(begin)
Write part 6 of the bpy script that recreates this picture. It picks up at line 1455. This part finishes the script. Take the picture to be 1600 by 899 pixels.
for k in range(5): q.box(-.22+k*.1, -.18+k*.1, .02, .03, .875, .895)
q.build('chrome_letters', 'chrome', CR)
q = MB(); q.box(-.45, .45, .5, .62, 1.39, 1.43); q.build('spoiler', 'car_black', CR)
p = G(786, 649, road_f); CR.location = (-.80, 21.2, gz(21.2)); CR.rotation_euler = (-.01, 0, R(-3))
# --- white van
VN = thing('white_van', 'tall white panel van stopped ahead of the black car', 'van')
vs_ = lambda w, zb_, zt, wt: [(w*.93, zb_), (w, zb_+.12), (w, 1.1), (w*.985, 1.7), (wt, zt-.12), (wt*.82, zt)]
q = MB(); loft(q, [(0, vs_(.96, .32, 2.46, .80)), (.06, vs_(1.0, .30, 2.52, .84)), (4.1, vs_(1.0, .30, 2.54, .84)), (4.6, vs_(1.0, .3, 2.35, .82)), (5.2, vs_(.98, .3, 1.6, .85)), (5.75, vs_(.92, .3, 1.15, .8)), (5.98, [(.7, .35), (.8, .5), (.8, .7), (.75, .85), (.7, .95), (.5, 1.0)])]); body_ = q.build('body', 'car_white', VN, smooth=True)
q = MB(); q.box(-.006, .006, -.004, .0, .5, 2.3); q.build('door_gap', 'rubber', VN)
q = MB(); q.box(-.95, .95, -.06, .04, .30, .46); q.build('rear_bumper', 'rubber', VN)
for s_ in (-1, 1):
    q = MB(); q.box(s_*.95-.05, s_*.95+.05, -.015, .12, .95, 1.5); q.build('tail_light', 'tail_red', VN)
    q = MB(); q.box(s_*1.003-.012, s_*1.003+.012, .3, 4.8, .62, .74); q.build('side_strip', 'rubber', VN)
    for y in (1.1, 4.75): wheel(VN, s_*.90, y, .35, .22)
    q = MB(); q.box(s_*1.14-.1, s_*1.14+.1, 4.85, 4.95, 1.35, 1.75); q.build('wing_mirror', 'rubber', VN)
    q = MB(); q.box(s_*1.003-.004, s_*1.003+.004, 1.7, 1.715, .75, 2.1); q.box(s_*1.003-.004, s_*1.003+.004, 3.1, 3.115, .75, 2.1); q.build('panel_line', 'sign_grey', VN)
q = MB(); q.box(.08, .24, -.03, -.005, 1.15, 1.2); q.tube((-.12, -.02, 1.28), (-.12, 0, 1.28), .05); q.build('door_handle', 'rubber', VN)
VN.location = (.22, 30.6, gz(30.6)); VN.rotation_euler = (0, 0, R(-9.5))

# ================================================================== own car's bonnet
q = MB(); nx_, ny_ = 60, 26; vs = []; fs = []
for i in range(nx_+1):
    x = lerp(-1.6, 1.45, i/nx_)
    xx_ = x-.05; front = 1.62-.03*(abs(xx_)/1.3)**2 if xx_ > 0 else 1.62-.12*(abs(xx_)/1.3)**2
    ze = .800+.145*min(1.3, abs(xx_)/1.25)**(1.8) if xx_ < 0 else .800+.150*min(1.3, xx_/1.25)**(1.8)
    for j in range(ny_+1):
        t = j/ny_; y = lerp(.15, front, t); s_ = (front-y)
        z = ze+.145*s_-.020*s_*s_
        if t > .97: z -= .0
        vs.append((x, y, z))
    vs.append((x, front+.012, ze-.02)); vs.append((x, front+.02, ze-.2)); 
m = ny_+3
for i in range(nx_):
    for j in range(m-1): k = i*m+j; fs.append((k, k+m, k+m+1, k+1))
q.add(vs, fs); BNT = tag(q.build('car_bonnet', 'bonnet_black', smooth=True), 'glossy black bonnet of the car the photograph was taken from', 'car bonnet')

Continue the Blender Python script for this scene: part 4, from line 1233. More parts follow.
(end)
--- Challenge ---
Repeat all the entries exactly as given.

--- Solution to the exercise ---
Write part 6 of the bpy script that recreates this picture. It picks up at line 1455. This part finishes the script. Take the picture to be 1600 by 899 pixels.
for k in range(5): q.box(-.22+k*.1, -.18+k*.1, .02, .03, .875, .895)
q.build('chrome_letters', 'chrome', CR)
q = MB(); q.box(-.45, .45, .5, .62, 1.39, 1.43); q.build('spoiler', 'car_black', CR)
p = G(786, 649, road_f); CR.location = (-.80, 21.2, gz(21.2)); CR.rotation_euler = (-.01, 0, R(-3))
# --- white van
VN = thing('white_van', 'tall white panel van stopped ahead of the black car', 'van')
vs_ = lambda w, zb_, zt, wt: [(w*.93, zb_), (w, zb_+.12), (w, 1.1), (w*.985, 1.7), (wt, zt-.12), (wt*.82, zt)]
q = MB(); loft(q, [(0, vs_(.96, .32, 2.46, .80)), (.06, vs_(1.0, .30, 2.52, .84)), (4.1, vs_(1.0, .30, 2.54, .84)), (4.6, vs_(1.0, .3, 2.35, .82)), (5.2, vs_(.98, .3, 1.6, .85)), (5.75, vs_(.92, .3, 1.15, .8)), (5.98, [(.7, .35), (.8, .5), (.8, .7), (.75, .85), (.7, .95), (.5, 1.0)])]); body_ = q.build('body', 'car_white', VN, smooth=True)
q = MB(); q.box(-.006, .006, -.004, .0, .5, 2.3); q.build('door_gap', 'rubber', VN)
q = MB(); q.box(-.95, .95, -.06, .04, .30, .46); q.build('rear_bumper', 'rubber', VN)
for s_ in (-1, 1):
    q = MB(); q.box(s_*.95-.05, s_*.95+.05, -.015, .12, .95, 1.5); q.build('tail_light', 'tail_red', VN)
    q = MB(); q.box(s_*1.003-.012, s_*1.003+.012, .3, 4.8, .62, .74); q.build('side_strip', 'rubber', VN)
    for y in (1.1, 4.75): wheel(VN, s_*.90, y, .35, .22)
    q = MB(); q.box(s_*1.14-.1, s_*1.14+.1, 4.85, 4.95, 1.35, 1.75); q.build('wing_mirror', 'rubber', VN)
    q = MB(); q.box(s_*1.003-.004, s_*1.003+.004, 1.7, 1.715, .75, 2.1); q.box(s_*1.003-.004, s_*1.003+.004, 3.1, 3.115, .75, 2.1); q.build('panel_line', 'sign_grey', VN)
q = MB(); q.box(.08, .24, -.03, -.005, 1.15, 1.2); q.tube((-.12, -.02, 1.28), (-.12, 0, 1.28), .05); q.build('door_handle', 'rubber', VN)
VN.location = (.22, 30.6, gz(30.6)); VN.rotation_euler = (0, 0, R(-9.5))

# ================================================================== own car's bonnet
q = MB(); nx_, ny_ = 60, 26; vs = []; fs = []
for i in range(nx_+1):
    x = lerp(-1.6, 1.45, i/nx_)
    xx_ = x-.05; front = 1.62-.03*(abs(xx_)/1.3)**2 if xx_ > 0 else 1.62-.12*(abs(xx_)/1.3)**2
    ze = .800+.145*min(1.3, abs(xx_)/1.25)**(1.8) if xx_ < 0 else .800+.150*min(1.3, xx_/1.25)**(1.8)
    for j in range(ny_+1):
        t = j/ny_; y = lerp(.15, front, t); s_ = (front-y)
        z = ze+.145*s_-.020*s_*s_
        if t > .97: z -= .0
        vs.append((x, y, z))
    vs.append((x, front+.012, ze-.02)); vs.append((x, front+.02, ze-.2)); 
m = ny_+3
for i in range(nx_):
    for j in range(m-1): k = i*m+j; fs.append((k, k+m, k+m+1, k+1))
q.add(vs, fs); BNT = tag(q.build('car_bonnet', 'bonnet_black', smooth=True), 'glossy black bonnet of the car the photograph was taken from', 'car bonnet')

Continue the Blender Python script for this scene: part 4, from line 1233. More parts follow.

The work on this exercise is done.